As you know, this week, we at Inside the League, in conjunction with The Scouting Network, brought together people across the football industry for our the 9th annual Capital Preservation Partners ITL Combine Seminar Presented by SureSports. It was a special night for a lot of reasons and it was exciting to have coverage from some fine folks at The Advocate and Times-Picayune as well as the Saints media team.

However, we weren’t finished after New Orleans Assistant GM Jeff Ireland accepted the award for the NFL’s Best Draft Class in 2017. Our three-man panel of former NFL scouts, including James Kirkland (Browns, Titans, Falcons, Bears), Bob Morris (49ers, Browns) and Matt Manocherian (Saints, Browns) also had interesting stories, insights and other observations that they offered over the hour-plus remaining in the program.

As always, we’ll have complete video of our seminar on YouTube within a couple weeks.

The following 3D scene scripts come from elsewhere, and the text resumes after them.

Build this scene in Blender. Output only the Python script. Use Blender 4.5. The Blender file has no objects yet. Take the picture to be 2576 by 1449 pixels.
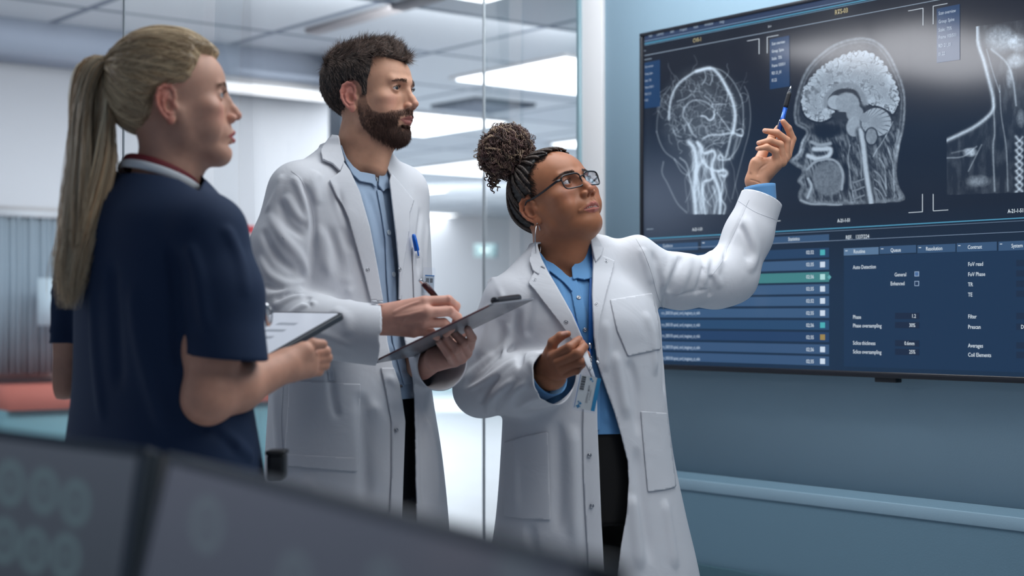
import bpy, math, time
import numpy as np
from mathutils import Vector, Matrix

SC = bpy.context.scene
COL = SC.collection
T0 = time.time()

# ------------------------------------------------------------------ camera
F, CX, CY, CAMH = 3900.0, 1288.0, 724.5, 1.2        # focal length and centre in pixels of the 2576x1449 frame
PITCH = math.atan(68.5 / F)
CP, SP = math.cos(PITCH), math.sin(PITCH)
cam_data = bpy.data.cameras.new('camera')
cam = bpy.data.objects.new('camera', cam_data)
COL.objects.link(cam)
cam.location = (0, 0, CAMH)
cam.rotation_euler = (math.pi / 2 + PITCH, 0, 0)
cam_data.sensor_width = 36.0
cam_data.lens = 36.0 * F / 2576.0
cam_data.clip_start = 0.05
cam_data.clip_end = 100
cam_data.dof.use_dof = True
cam_data.dof.focus_distance = 3.64
cam_data.dof.aperture_fstop = 2.6
SC.camera = cam

# ------------------------------------------------------------------ world, exposure
w = bpy.data.worlds.new('world')
SC.world = w
w.use_nodes = True
w.node_tree.nodes['Background'].inputs[0].default_value = (0.62, 0.76, 1.0, 1)
w.node_tree.nodes['Background'].inputs[1].default_value = 0.26
SC.view_settings.view_transform = 'Standard'
SC.view_settings.look = 'None'
SC.view_settings.exposure = 0.0
SC.view_settings.gamma = 1.0
SC.cycles.max_bounces = 7
SC.cycles.diffuse_bounces = 3
SC.cycles.glossy_bounces = 3
SC.cycles.transmission_bounces = 5
SC.cycles.transparent_max_bounces = 10
SC.cycles.use_denoising = True
SC.cycles.caustics_reflective = False
SC.cycles.caustics_refractive = False
SC.cycles.sample_clamp_indirect = 4.0


def area_light(name, loc, target, sx, sy, power, col=(1, 1, 1), spread=math.pi):
    d = bpy.data.lights.new(name, 'AREA')
    d.shape = 'RECTANGLE'
    d.size, d.size_y = sx, sy
    d.energy = power
    d.color = col
    d.spread = spread
    o = bpy.data.objects.new(name, d)
    COL.objects.link(o)
    o.location = loc
    v = Vector(target) - Vector(loc)
    o.rotation_euler = v.to_track_quat('-Z', 'Y').to_euler()
    return o


# light from the ceiling fittings of this room (the fittings are out of view and not built)
area_light('ceiling_light_glow', (0.45, 3.25, 2.86), (0.35, 3.4, 0), 1.6, 1.6, 34, (0.93, 0.97, 1.0))
area_light('ceiling_light_glow_front', (1.35, 2.3, 2.86), (0.5, 3.4, 1.3), 0.8, 1.2, 17, (1.0, 0.97, 0.94))
area_light('ceiling_light_glow_left', (-1.5, 3.4, 2.86), (-1.0, 3.2, 0), 0.9, 0.9, 4, (0.9, 0.96, 1.0))
area_light('wall_fill_light', (-0.1, 4.3, 2.84), (0.8, 4.6, 1.9), 0.9, 0.5, 17, (0.94, 0.97, 1.0), math.radians(130))  # unseen light added to brighten the upper left of the screen wall

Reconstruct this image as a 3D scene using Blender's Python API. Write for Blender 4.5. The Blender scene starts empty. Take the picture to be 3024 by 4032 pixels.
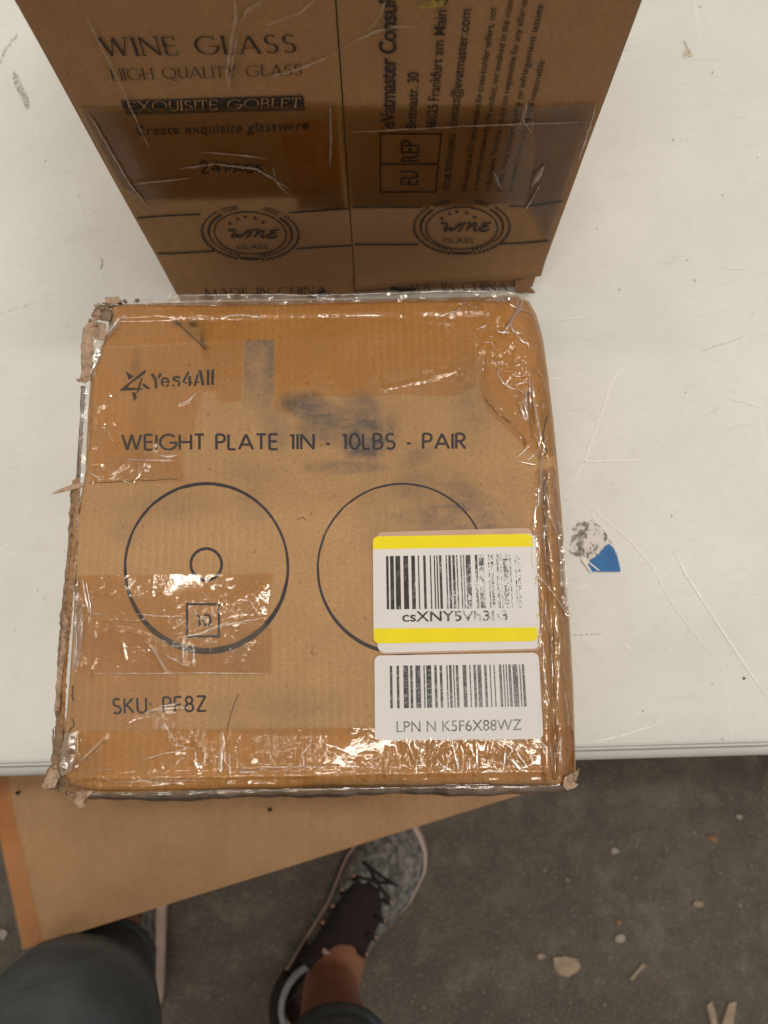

Here are three memorable moments to look for when we debut it.

Meat and potatoes: Morris told a story from the 2007 draft when he was on staff with Kirkland and the Browns were holding the third pick and unsure of what to do. They considered Oklahoma OH Adrian Peterson, while another local product, Notre Dame QB Brady Quinn, was also on the board. Either would have given the team a splashy playmaker, but Morris credited Kirkland for taking a strong stand for Wisconsin OT Joe Thomas, what’s known is “getting up on the table” in scouting parlance. Morris said Kirkland was a strong advocate for getting a solid, every-day player that would deliver Sunday after Sunday, a “meat and potatoes” player, Kirkland said. He was right. Though the Browns have struggled mightily over the past decade, it wasn’t because of Thomas, who has been arguably the finest offensive tackle of his generation.

Take a picture: Manocherian, who also knocked it out of the park as our keynote speaker last year, mentioned his desire, during his area scout days, to take a picture of the team’s draft board pre-combine every year. As a player who evaluated players on the field, he said it was always a revelation to see how drastically the team’s board changed after workout totals were added. Is that a good thing? Is it really more a reflection of how the media and a desire to cover one’s posterior influences team decision-making? I think you could make that argument. It was interesting candor and the kind of thing I find fascinating.

Making money: One of the more provocative questions of the evening, posed by moderator Shawn Zobel of Zobel Sports Consulting, was how much money each of the scouts made in his last year with a team. I was a bit surprised to find out Kirkland, in his final season in Cleveland (he left in the spring of 2016) as an area scout, made about $130,000. Morris, in his final season with the 49ers (he left in the winter of 2017), said he made about the same. That’s a little north of what I expected, though I’d love to see an hourly breakdown. With the time area scouts put in, it might look more like minimum wage. Manocherian, in his final season in Cleveland (he left in May 2014), said he made $60,000 in his last year, which is reasonable given he was much younger in the game at the time.